Task:
Copy each line that contains the word "part".

Material provided:
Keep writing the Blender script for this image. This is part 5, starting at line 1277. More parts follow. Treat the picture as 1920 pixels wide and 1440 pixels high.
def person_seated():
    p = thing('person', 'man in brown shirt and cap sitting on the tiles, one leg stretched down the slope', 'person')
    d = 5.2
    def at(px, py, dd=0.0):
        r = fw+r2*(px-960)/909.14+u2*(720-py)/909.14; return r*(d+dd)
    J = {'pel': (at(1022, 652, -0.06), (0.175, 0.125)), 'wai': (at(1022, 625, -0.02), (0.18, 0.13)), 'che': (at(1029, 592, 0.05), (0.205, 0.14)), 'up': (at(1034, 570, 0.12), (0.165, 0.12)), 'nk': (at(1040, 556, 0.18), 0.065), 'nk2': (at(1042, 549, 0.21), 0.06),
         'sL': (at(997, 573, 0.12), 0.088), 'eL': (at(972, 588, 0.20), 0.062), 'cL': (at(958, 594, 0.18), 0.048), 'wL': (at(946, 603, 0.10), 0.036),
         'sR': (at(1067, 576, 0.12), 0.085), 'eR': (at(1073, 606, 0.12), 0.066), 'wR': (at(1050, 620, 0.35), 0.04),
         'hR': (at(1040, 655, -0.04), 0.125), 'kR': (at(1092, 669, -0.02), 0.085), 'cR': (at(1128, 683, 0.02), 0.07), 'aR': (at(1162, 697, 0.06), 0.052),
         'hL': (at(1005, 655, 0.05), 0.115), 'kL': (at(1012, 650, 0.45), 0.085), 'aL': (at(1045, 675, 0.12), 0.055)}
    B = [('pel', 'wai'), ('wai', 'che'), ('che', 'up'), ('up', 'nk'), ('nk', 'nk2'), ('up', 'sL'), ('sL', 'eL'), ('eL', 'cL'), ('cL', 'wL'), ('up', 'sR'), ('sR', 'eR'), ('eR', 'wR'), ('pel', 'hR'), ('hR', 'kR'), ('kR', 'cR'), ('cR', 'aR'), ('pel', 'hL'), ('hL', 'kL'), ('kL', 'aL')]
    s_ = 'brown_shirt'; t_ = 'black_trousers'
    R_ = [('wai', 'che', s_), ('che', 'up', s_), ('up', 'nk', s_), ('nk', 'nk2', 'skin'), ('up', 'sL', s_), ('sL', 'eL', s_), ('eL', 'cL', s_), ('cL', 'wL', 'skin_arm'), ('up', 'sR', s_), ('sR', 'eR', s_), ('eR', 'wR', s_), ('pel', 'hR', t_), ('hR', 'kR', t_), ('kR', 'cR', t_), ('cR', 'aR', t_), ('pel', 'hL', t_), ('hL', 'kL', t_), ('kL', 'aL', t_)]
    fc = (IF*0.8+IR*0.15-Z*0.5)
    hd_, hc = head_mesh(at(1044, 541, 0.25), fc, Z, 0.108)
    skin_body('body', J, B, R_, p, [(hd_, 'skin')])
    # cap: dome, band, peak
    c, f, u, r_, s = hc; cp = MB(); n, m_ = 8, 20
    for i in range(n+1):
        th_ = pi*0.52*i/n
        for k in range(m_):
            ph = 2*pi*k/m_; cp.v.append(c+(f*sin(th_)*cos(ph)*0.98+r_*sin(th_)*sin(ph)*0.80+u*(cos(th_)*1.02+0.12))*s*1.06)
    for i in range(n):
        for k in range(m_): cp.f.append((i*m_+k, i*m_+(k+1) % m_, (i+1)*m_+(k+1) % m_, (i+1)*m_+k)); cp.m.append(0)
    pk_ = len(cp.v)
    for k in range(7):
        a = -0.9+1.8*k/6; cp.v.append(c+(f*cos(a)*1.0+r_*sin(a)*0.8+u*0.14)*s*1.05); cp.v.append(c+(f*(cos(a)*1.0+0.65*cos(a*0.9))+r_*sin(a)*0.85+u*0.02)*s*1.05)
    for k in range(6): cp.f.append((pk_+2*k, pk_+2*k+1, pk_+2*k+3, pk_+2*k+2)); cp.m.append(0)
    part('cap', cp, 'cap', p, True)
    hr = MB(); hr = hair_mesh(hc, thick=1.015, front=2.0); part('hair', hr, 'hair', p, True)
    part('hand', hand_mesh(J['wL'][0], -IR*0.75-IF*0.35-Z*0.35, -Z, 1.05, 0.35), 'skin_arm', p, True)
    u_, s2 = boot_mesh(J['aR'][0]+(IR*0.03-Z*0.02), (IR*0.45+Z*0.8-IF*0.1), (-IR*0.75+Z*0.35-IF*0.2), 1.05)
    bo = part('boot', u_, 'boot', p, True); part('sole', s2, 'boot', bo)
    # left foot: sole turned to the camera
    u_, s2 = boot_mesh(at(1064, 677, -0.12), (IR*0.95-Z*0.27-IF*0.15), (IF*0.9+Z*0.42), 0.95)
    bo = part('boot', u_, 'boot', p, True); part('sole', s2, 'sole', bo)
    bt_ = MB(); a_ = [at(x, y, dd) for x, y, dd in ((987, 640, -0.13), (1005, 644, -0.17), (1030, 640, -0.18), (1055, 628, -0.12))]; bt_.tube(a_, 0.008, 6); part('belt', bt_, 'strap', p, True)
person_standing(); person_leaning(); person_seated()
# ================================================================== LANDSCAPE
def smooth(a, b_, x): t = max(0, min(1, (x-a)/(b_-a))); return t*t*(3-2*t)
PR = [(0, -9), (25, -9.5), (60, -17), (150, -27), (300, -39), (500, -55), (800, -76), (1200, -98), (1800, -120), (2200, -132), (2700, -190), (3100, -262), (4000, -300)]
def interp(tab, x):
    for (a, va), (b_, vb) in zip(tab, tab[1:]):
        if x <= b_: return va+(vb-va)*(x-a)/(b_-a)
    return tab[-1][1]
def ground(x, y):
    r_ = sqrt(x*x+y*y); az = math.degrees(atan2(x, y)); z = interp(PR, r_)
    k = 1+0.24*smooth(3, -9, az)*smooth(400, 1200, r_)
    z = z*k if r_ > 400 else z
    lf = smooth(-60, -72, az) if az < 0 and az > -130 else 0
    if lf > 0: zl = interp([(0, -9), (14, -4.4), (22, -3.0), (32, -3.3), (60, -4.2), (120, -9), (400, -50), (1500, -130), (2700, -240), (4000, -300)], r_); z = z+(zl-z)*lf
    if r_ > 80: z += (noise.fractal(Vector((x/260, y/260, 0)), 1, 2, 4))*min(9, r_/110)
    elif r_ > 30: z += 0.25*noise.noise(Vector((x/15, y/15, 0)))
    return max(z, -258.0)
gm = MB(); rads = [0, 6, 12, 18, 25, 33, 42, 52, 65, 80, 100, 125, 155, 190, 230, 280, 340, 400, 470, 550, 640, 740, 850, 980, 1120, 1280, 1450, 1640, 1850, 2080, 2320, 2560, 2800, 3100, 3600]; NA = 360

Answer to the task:
Keep writing the Blender script for this image. This is part 5, starting at line 1277. More parts follow. Treat the picture as 1920 pixels wide and 1440 pixels high.
    part('cap', cp, 'cap', p, True)
    hr = MB(); hr = hair_mesh(hc, thick=1.015, front=2.0); part('hair', hr, 'hair', p, True)
    part('hand', hand_mesh(J['wL'][0], -IR*0.75-IF*0.35-Z*0.35, -Z, 1.05, 0.35), 'skin_arm', p, True)
    bo = part('boot', u_, 'boot', p, True); part('sole', s2, 'boot', bo)
    bo = part('boot', u_, 'boot', p, True); part('sole', s2, 'sole', bo)
    bt_ = MB(); a_ = [at(x, y, dd) for x, y, dd in ((987, 640, -0.13), (1005, 644, -0.17), (1030, 640, -0.18), (1055, 628, -0.12))]; bt_.tube(a_, 0.008, 6); part('belt', bt_, 'strap', p, True)